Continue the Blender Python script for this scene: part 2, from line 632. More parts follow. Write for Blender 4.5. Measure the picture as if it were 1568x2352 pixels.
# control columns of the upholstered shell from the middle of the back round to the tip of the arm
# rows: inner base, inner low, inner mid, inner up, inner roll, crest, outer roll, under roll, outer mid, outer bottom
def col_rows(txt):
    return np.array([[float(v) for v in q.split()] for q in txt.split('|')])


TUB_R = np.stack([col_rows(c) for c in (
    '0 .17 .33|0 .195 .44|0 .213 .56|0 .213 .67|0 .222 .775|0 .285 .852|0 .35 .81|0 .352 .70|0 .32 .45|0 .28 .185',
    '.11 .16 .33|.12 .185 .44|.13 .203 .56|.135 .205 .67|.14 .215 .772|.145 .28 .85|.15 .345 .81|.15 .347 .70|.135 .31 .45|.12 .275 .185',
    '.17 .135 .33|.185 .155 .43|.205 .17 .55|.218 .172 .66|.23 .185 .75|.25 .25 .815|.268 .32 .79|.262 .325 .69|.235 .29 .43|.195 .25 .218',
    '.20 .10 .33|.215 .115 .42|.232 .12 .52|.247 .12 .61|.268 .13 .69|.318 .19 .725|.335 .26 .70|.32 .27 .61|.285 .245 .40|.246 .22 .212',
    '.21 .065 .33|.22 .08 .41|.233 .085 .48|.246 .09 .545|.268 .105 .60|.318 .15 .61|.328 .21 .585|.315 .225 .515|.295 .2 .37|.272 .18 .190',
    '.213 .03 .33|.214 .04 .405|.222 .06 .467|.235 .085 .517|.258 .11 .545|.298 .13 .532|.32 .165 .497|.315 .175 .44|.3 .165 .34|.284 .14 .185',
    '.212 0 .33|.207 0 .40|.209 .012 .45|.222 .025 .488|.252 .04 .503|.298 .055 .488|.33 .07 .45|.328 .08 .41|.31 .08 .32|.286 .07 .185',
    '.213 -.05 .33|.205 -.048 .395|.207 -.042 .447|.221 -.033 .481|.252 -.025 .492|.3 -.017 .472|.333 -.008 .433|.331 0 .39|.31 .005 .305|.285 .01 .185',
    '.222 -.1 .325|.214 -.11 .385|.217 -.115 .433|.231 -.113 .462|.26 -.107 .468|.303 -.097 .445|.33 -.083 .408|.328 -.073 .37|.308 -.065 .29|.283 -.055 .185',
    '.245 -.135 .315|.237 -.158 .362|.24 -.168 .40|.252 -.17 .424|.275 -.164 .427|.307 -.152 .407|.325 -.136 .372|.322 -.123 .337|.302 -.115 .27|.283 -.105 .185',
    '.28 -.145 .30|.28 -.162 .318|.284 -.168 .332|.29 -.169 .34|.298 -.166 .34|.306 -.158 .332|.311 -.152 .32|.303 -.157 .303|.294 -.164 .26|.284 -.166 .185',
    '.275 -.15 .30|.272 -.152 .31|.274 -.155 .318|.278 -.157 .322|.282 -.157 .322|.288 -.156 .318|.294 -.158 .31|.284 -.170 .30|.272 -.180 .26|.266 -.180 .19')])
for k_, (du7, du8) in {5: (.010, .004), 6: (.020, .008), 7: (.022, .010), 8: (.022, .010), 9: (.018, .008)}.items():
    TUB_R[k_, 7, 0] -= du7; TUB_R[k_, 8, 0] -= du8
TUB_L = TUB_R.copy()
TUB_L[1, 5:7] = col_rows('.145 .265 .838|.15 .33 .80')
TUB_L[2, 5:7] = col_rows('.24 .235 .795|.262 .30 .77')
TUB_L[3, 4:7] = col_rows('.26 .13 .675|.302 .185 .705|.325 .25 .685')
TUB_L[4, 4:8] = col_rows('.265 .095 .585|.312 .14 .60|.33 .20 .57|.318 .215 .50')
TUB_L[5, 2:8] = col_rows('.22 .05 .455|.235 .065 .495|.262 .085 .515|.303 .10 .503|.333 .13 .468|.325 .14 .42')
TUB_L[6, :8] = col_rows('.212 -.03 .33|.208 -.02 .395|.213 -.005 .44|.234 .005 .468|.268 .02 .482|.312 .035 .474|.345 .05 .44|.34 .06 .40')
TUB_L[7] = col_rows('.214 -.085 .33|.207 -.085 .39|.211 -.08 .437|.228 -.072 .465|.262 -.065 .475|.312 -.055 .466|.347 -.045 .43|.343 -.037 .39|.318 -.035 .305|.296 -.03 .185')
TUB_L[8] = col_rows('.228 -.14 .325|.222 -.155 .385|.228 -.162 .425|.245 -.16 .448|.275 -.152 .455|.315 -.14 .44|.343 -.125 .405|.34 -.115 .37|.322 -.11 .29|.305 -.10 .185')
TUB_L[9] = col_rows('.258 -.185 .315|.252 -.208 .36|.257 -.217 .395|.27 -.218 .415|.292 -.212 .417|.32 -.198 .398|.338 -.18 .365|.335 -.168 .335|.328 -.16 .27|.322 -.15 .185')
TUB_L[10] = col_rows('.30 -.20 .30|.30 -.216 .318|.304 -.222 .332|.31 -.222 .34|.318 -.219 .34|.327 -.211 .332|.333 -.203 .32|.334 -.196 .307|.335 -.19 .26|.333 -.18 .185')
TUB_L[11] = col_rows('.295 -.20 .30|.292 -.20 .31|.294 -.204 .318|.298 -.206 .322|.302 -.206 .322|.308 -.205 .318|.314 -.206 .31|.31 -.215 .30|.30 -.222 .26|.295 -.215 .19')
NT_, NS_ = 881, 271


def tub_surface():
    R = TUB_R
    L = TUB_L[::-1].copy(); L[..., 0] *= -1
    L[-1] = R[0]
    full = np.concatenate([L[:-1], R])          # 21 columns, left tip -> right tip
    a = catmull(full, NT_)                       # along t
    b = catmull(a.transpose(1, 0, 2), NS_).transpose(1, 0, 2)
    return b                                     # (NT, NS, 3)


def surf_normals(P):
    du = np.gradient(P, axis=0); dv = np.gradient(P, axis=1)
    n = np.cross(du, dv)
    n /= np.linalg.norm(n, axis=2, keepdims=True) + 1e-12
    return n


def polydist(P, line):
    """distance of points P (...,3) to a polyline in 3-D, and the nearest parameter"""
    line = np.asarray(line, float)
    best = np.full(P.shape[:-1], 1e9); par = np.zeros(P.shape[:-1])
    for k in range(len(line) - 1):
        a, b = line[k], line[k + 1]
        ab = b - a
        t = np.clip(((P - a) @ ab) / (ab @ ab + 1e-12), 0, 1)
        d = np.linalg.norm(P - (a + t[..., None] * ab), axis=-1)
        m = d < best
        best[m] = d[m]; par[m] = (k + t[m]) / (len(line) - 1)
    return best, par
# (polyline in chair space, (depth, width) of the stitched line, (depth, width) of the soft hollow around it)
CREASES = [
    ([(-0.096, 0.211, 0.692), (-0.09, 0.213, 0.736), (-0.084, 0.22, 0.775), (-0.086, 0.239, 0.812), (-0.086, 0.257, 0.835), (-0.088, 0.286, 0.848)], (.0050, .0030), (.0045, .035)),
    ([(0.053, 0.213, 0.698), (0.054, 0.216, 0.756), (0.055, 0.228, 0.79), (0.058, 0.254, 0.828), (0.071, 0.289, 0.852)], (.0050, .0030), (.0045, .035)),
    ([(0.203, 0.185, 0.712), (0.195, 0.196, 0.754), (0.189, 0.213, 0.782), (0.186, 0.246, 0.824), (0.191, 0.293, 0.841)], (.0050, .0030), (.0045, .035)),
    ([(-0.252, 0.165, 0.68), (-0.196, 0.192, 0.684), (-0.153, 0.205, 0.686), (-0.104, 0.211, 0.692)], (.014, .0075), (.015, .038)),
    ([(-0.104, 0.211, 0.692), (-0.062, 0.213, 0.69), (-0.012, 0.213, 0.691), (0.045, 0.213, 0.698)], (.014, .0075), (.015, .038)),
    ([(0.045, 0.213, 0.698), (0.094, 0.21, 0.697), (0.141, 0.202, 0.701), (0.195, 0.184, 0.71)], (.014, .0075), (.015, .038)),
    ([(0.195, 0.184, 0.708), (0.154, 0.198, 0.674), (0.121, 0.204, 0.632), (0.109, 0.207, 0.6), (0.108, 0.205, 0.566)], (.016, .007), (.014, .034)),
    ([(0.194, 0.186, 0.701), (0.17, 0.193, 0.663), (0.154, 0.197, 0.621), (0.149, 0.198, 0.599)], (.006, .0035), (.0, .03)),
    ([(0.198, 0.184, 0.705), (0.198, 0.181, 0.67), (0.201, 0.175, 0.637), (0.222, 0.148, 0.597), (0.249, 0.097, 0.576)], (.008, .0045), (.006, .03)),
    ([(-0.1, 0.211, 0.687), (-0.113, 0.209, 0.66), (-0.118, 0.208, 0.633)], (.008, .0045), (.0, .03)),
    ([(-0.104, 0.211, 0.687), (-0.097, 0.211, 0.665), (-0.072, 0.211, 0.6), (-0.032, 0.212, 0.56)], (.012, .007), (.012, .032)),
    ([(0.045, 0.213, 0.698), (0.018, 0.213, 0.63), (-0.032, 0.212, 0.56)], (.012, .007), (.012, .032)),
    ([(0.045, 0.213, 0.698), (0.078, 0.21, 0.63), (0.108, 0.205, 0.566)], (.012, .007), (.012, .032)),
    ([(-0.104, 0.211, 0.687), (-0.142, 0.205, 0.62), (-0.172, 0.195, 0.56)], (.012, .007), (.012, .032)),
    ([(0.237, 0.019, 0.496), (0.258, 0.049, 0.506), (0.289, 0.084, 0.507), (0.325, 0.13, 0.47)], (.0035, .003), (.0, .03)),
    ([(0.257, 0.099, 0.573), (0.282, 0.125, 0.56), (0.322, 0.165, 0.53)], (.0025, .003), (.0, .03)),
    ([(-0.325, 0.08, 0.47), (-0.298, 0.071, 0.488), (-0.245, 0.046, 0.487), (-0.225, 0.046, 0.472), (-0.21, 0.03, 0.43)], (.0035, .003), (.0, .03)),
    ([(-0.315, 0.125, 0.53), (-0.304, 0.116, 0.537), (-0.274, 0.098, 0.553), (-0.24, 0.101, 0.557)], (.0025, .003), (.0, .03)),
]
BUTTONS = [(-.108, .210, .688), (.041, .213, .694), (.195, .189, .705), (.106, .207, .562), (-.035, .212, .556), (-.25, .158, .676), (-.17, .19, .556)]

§

**Exercise objective**
From the first line of the data above to the line holding "return np.array([[float(v) for", reproduce each line exactly; emit no other lines.

**Answer for this exercise**
Continue the Blender Python script for this scene: part 2, from line 632. More parts follow. Write for Blender 4.5. Measure the picture as if it were 1568x2352 pixels.
# control columns of the upholstered shell from the middle of the back round to the tip of the arm
# rows: inner base, inner low, inner mid, inner up, inner roll, crest, outer roll, under roll, outer mid, outer bottom
def col_rows(txt):
    return np.array([[float(v) for v in q.split()] for q in txt.split('|')])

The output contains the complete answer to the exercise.